_INSTRUCTIONS TO FOLLOW_: Write out the material exactly, leaving every picture behind.

_SOURCE MATERIAL_:
########################################
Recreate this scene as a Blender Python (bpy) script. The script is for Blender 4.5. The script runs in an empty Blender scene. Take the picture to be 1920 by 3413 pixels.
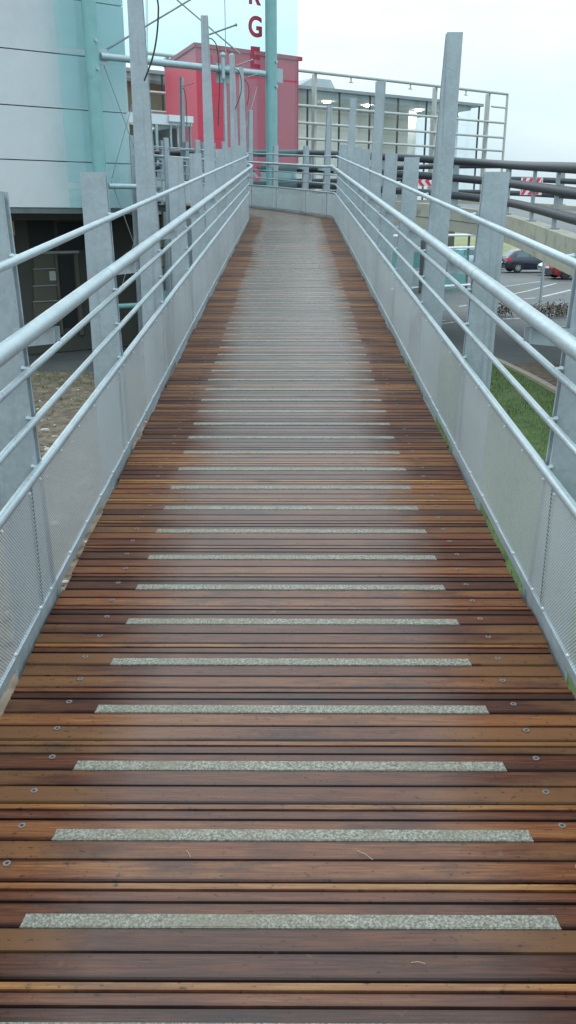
import bpy, math, random
from mathutils import Vector, Matrix
random.seed(7)
sc = bpy.context.scene
COL = sc.collection
R = math.radians
# ------------------------------------------------------------------ camera
F, CX, CY = 2850.0, 960.0, 1706.5
PITCH, YAW, CAMZ = R(18.83), 0.0043, 3.3
cd = bpy.data.cameras.new('camera'); cam = bpy.data.objects.new('camera', cd); COL.objects.link(cam)
cam.location = (0, 0, CAMZ); cam.rotation_euler = (R(90) - PITCH, 0, YAW)
cd.sensor_fit = 'VERTICAL'; cd.sensor_height = 36; cd.lens = F / 3413 * 36
cd.clip_start = 0.05; cd.clip_end = 4000
sc.camera = cam
cF = Vector((-math.sin(YAW) * math.cos(PITCH), math.cos(YAW) * math.cos(PITCH), -math.sin(PITCH)))
cR = Vector((math.cos(YAW), math.sin(YAW), 0)); cU = cR.cross(cF); C0 = Vector((0, 0, CAMZ))
def ray(px, py): return cF + cR * ((px - CX) / F) + cU * ((CY - py) / F)
def at_d(px, py, d):
    r = ray(px, py); return C0 + r * (d / r.y)
def on_z(px, py, z=0.0):
    r = ray(px, py); return C0 + r * ((z - CAMZ) / r.z)

# ------------------------------------------------------------------ helpers
class MB:
    def __init__(s): s.v = []; s.f = []; s.m = []; s.uv = {}; s.c = {}
    def add(s, vs, fs, mi=0, uv=None, col=None):
        b = len(s.v); s.v += [tuple(v) for v in vs]
        for f in fs: s.f.append(tuple(b + i for i in f)); s.m.append(mi)
        for i in range(len(vs)):
            if uv: s.uv[b + i] = uv[i]
            if col: s.c[b + i] = col[i] if isinstance(col, list) else col
    def hexa(s, p, mi=0, **k):      # p: 8 points, bottom 4 ccw then top 4
        s.add(p, [(3, 2, 1, 0), (4, 5, 6, 7), (0, 1, 5, 4), (1, 2, 6, 5), (2, 3, 7, 6), (3, 0, 4, 7)], mi, **k)
    def box(s, x0, x1, y0, y1, z0, z1, mi=0):
        s.hexa([(x0, y0, z0), (x1, y0, z0), (x1, y1, z0), (x0, y1, z0), (x0, y0, z1), (x1, y0, z1), (x1, y1, z1), (x0, y1, z1)], mi)
    def tube(s, pts, r, n=10, mi=0, caps=True):
        pts = [Vector(p) for p in pts]; b = len(s.v); N = len(pts); up0 = None
        for i, p in enumerate(pts):
            t = (pts[min(i + 1, N - 1)] - pts[max(i - 1, 0)]).normalized()
            if up0 is None:
                a = Vector((0, 0, 1)) if abs(t.z) < .9 else Vector((1, 0, 0))
                up0 = (a - t * a.dot(t)).normalized()
            up0 = (up0 - t * up0.dot(t)).normalized(); sd = t.cross(up0)
            rr = r[i] if isinstance(r, (list, tuple)) else r
            for k in range(n):
                a = 2 * math.pi * k / n
                s.v.append(tuple(p + (up0 * math.cos(a) + sd * math.sin(a)) * rr))
        for i in range(N - 1):
            for k in range(n):
                k2 = (k + 1) % n
                s.f.append((b + i * n + k, b + i * n + k2, b + (i + 1) * n + k2, b + (i + 1) * n + k)); s.m.append(mi)
        if caps:
            s.f.append(tuple(b + k for k in range(n - 1, -1, -1))); s.m.append(mi)
            s.f.append(tuple(b + (N - 1) * n + k for k in range(n))); s.m.append(mi)
    def ball(s, c, r, mi=0, n=6, squash=(1, 1, 1)):
        b = len(s.v); L = 4
        for i in range(1, L):
            th = math.pi * i / L
            for k in range(n):
                a = 2 * math.pi * k / n
                s.v.append((c[0] + r * squash[0] * math.sin(th) * math.cos(a), c[1] + r * squash[1] * math.sin(th) * math.sin(a), c[2] + r * squash[2] * math.cos(th)))
        t = len(s.v); s.v.append((c[0], c[1], c[2] + r * squash[2])); s.v.append((c[0], c[1], c[2] - r * squash[2]))
        for k in range(n):
            k2 = (k + 1) % n
            s.f.append((t, b + k, b + k2)); s.m.append(mi)
            s.f.append((t + 1, b + (L - 2) * n + k2, b + (L - 2) * n + k)); s.m.append(mi)
            for i in range(L - 2):
                s.f.append((b + i * n + k, b + (i + 1) * n + k, b + (i + 1) * n + k2, b + i * n + k2)); s.m.append(mi)
    def build(s, name, mats, parent=None, smooth=None):
        me = bpy.data.meshes.new(name); me.from_pydata(s.v, [], s.f); me.update()
        if not isinstance(mats, (list, tuple)): mats = [mats]
        for m in mats: me.materials.append(m)
        me.polygons.foreach_set('material_index', s.m)
        if s.uv:
            ul = me.uv_layers.new(name='UVMap')
            vi = [0] * len(me.loops); me.loops.foreach_get('vertex_index', vi)
            buf = []
            for i in vi: buf += s.uv.get(i, (0, 0))
            ul.data.foreach_set('uv', buf)
        if s.c:
            ca = me.color_attributes.new(name='tone', type='FLOAT_COLOR', domain='POINT')
            buf = []
            for i in range(len(s.v)): buf += list(s.c.get(i, (0, 0, 0))) + [1]
            ca.data.foreach_set('color', buf)
        if smooth: me.shade_smooth(); me.set_sharp_from_angle(angle=R(smooth))
        o = bpy.data.objects.new(name, me); COL.objects.link(o)
        if parent is not None: attach(o, parent)
        return o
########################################
_OUTPUT_:
Recreate this scene as a Blender Python (bpy) script. The script is for Blender 4.5. The script runs in an empty Blender scene. Take the picture to be 1920 by 3413 pixels.
import bpy, math, random
from mathutils import Vector, Matrix
random.seed(7)
sc = bpy.context.scene
COL = sc.collection
R = math.radians
# ------------------------------------------------------------------ camera
F, CX, CY = 2850.0, 960.0, 1706.5
PITCH, YAW, CAMZ = R(18.83), 0.0043, 3.3
cd = bpy.data.cameras.new('camera'); cam = bpy.data.objects.new('camera', cd); COL.objects.link(cam)
cam.location = (0, 0, CAMZ); cam.rotation_euler = (R(90) - PITCH, 0, YAW)
cd.sensor_fit = 'VERTICAL'; cd.sensor_height = 36; cd.lens = F / 3413 * 36
cd.clip_start = 0.05; cd.clip_end = 4000
sc.camera = cam
cF = Vector((-math.sin(YAW) * math.cos(PITCH), math.cos(YAW) * math.cos(PITCH), -math.sin(PITCH)))
cR = Vector((math.cos(YAW), math.sin(YAW), 0)); cU = cR.cross(cF); C0 = Vector((0, 0, CAMZ))
def ray(px, py): return cF + cR * ((px - CX) / F) + cU * ((CY - py) / F)
def at_d(px, py, d):
    r = ray(px, py); return C0 + r * (d / r.y)
def on_z(px, py, z=0.0):
    r = ray(px, py); return C0 + r * ((z - CAMZ) / r.z)

# ------------------------------------------------------------------ helpers
class MB:
    def __init__(s): s.v = []; s.f = []; s.m = []; s.uv = {}; s.c = {}
    def add(s, vs, fs, mi=0, uv=None, col=None):
        b = len(s.v); s.v += [tuple(v) for v in vs]
        for f in fs: s.f.append(tuple(b + i for i in f)); s.m.append(mi)
        for i in range(len(vs)):
            if uv: s.uv[b + i] = uv[i]
            if col: s.c[b + i] = col[i] if isinstance(col, list) else col
    def hexa(s, p, mi=0, **k):      # p: 8 points, bottom 4 ccw then top 4
        s.add(p, [(3, 2, 1, 0), (4, 5, 6, 7), (0, 1, 5, 4), (1, 2, 6, 5), (2, 3, 7, 6), (3, 0, 4, 7)], mi, **k)
    def box(s, x0, x1, y0, y1, z0, z1, mi=0):
        s.hexa([(x0, y0, z0), (x1, y0, z0), (x1, y1, z0), (x0, y1, z0), (x0, y0, z1), (x1, y0, z1), (x1, y1, z1), (x0, y1, z1)], mi)
    def tube(s, pts, r, n=10, mi=0, caps=True):
        pts = [Vector(p) for p in pts]; b = len(s.v); N = len(pts); up0 = None
        for i, p in enumerate(pts):
            t = (pts[min(i + 1, N - 1)] - pts[max(i - 1, 0)]).normalized()
            if up0 is None:
                a = Vector((0, 0, 1)) if abs(t.z) < .9 else Vector((1, 0, 0))
                up0 = (a - t * a.dot(t)).normalized()
            up0 = (up0 - t * up0.dot(t)).normalized(); sd = t.cross(up0)
            rr = r[i] if isinstance(r, (list, tuple)) else r
            for k in range(n):
                a = 2 * math.pi * k / n
                s.v.append(tuple(p + (up0 * math.cos(a) + sd * math.sin(a)) * rr))
        for i in range(N - 1):
            for k in range(n):
                k2 = (k + 1) % n
                s.f.append((b + i * n + k, b + i * n + k2, b + (i + 1) * n + k2, b + (i + 1) * n + k)); s.m.append(mi)
        if caps:
            s.f.append(tuple(b + k for k in range(n - 1, -1, -1))); s.m.append(mi)
            s.f.append(tuple(b + (N - 1) * n + k for k in range(n))); s.m.append(mi)
    def ball(s, c, r, mi=0, n=6, squash=(1, 1, 1)):
        b = len(s.v); L = 4
        for i in range(1, L):
            th = math.pi * i / L
            for k in range(n):
                a = 2 * math.pi * k / n
                s.v.append((c[0] + r * squash[0] * math.sin(th) * math.cos(a), c[1] + r * squash[1] * math.sin(th) * math.sin(a), c[2] + r * squash[2] * math.cos(th)))
        t = len(s.v); s.v.append((c[0], c[1], c[2] + r * squash[2])); s.v.append((c[0], c[1], c[2] - r * squash[2]))
        for k in range(n):
            k2 = (k + 1) % n
            s.f.append((t, b + k, b + k2)); s.m.append(mi)
            s.f.append((t + 1, b + (L - 2) * n + k2, b + (L - 2) * n + k)); s.m.append(mi)
            for i in range(L - 2):
                s.f.append((b + i * n + k, b + (i + 1) * n + k, b + (i + 1) * n + k2, b + i * n + k2)); s.m.append(mi)
    def build(s, name, mats, parent=None, smooth=None):
        me = bpy.data.meshes.new(name); me.from_pydata(s.v, [], s.f); me.update()
        if not isinstance(mats, (list, tuple)): mats = [mats]
        for m in mats: me.materials.append(m)
        me.polygons.foreach_set('material_index', s.m)
        if s.uv:
            ul = me.uv_layers.new(name='UVMap')
            vi = [0] * len(me.loops); me.loops.foreach_get('vertex_index', vi)
            buf = []
            for i in vi: buf += s.uv.get(i, (0, 0))
            ul.data.foreach_set('uv', buf)
        if s.c:
            ca = me.color_attributes.new(name='tone', type='FLOAT_COLOR', domain='POINT')
            buf = []
            for i in range(len(s.v)): buf += list(s.c.get(i, (0, 0, 0))) + [1]
            ca.data.foreach_set('color', buf)
        if smooth: me.shade_smooth(); me.set_sharp_from_angle(angle=R(smooth))
        o = bpy.data.objects.new(name, me); COL.objects.link(o)
        if parent is not None: attach(o, parent)
        return o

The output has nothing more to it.